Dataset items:
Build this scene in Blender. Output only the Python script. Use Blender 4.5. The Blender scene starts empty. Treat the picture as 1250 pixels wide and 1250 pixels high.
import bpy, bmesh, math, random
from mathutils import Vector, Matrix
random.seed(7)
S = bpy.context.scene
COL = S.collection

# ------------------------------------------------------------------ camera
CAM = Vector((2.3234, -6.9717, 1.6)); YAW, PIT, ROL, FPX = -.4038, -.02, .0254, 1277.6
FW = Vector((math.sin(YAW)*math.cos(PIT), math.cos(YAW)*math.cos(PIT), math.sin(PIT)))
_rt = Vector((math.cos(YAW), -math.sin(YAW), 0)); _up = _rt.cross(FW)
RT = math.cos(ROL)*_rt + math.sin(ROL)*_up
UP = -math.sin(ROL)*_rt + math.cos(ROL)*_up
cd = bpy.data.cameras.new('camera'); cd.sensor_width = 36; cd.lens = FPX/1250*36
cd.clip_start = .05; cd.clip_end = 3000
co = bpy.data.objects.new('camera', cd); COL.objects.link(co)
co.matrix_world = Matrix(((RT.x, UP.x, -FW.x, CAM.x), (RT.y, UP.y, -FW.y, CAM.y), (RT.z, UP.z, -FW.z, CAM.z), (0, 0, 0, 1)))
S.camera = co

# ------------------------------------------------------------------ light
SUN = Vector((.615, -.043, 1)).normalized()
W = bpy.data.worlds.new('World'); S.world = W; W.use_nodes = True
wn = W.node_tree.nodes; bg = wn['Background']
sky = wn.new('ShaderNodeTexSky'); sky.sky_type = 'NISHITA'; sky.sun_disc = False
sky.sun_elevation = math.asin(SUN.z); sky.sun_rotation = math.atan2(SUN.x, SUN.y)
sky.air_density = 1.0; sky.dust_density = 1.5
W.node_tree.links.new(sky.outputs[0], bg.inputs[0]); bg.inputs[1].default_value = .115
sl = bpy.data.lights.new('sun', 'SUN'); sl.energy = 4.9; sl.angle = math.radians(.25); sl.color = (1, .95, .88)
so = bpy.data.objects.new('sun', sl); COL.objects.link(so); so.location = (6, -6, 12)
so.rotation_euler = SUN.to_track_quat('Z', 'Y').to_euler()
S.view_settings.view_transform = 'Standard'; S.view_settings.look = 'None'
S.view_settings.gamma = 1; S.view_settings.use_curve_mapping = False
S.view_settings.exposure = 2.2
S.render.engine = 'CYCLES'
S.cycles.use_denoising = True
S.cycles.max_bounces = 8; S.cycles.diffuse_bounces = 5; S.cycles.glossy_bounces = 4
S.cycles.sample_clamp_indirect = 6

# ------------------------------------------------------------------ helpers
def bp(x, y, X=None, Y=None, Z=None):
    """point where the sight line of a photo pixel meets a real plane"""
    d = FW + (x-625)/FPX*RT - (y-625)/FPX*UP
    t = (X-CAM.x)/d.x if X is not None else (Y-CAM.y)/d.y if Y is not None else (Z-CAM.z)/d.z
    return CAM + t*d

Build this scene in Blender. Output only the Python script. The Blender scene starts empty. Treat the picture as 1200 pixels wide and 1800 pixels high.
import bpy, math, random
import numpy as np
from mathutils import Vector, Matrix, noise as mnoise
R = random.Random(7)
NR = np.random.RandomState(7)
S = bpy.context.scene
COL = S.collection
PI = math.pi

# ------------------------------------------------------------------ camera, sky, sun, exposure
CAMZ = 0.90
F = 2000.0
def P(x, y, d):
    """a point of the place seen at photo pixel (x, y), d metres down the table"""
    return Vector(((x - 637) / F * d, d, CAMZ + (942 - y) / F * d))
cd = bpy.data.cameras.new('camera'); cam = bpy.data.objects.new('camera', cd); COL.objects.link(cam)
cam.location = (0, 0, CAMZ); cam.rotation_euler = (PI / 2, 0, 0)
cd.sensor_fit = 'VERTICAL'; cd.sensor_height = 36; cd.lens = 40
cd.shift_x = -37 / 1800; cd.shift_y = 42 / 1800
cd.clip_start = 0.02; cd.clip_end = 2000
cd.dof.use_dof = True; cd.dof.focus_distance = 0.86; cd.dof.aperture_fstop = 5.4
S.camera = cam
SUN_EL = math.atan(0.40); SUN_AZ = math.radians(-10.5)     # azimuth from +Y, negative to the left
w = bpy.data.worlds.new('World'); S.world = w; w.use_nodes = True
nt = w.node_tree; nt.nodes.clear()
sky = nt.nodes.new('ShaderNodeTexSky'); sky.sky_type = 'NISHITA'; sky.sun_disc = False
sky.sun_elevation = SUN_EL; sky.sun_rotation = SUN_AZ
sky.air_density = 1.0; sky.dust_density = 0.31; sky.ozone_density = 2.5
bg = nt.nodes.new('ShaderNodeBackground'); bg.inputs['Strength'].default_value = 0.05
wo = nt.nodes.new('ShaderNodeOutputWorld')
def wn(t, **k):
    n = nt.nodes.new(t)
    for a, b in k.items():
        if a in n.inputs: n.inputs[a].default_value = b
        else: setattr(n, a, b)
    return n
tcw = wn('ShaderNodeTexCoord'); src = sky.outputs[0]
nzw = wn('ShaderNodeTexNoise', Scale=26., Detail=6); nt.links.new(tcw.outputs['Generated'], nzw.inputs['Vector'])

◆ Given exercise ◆
Return nothing but the lines from the start of the listing above through the line containing "S.camera = co", exactly as given.

◆ Answer to the exercise ◆
Build this scene in Blender. Output only the Python script. Use Blender 4.5. The Blender scene starts empty. Treat the picture as 1250 pixels wide and 1250 pixels high.
import bpy, bmesh, math, random
from mathutils import Vector, Matrix
random.seed(7)
S = bpy.context.scene
COL = S.collection

# ------------------------------------------------------------------ camera
CAM = Vector((2.3234, -6.9717, 1.6)); YAW, PIT, ROL, FPX = -.4038, -.02, .0254, 1277.6
FW = Vector((math.sin(YAW)*math.cos(PIT), math.cos(YAW)*math.cos(PIT), math.sin(PIT)))
_rt = Vector((math.cos(YAW), -math.sin(YAW), 0)); _up = _rt.cross(FW)
RT = math.cos(ROL)*_rt + math.sin(ROL)*_up
UP = -math.sin(ROL)*_rt + math.cos(ROL)*_up
cd = bpy.data.cameras.new('camera'); cd.sensor_width = 36; cd.lens = FPX/1250*36
cd.clip_start = .05; cd.clip_end = 3000
co = bpy.data.objects.new('camera', cd); COL.objects.link(co)
co.matrix_world = Matrix(((RT.x, UP.x, -FW.x, CAM.x), (RT.y, UP.y, -FW.y, CAM.y), (RT.z, UP.z, -FW.z, CAM.z), (0, 0, 0, 1)))
S.camera = co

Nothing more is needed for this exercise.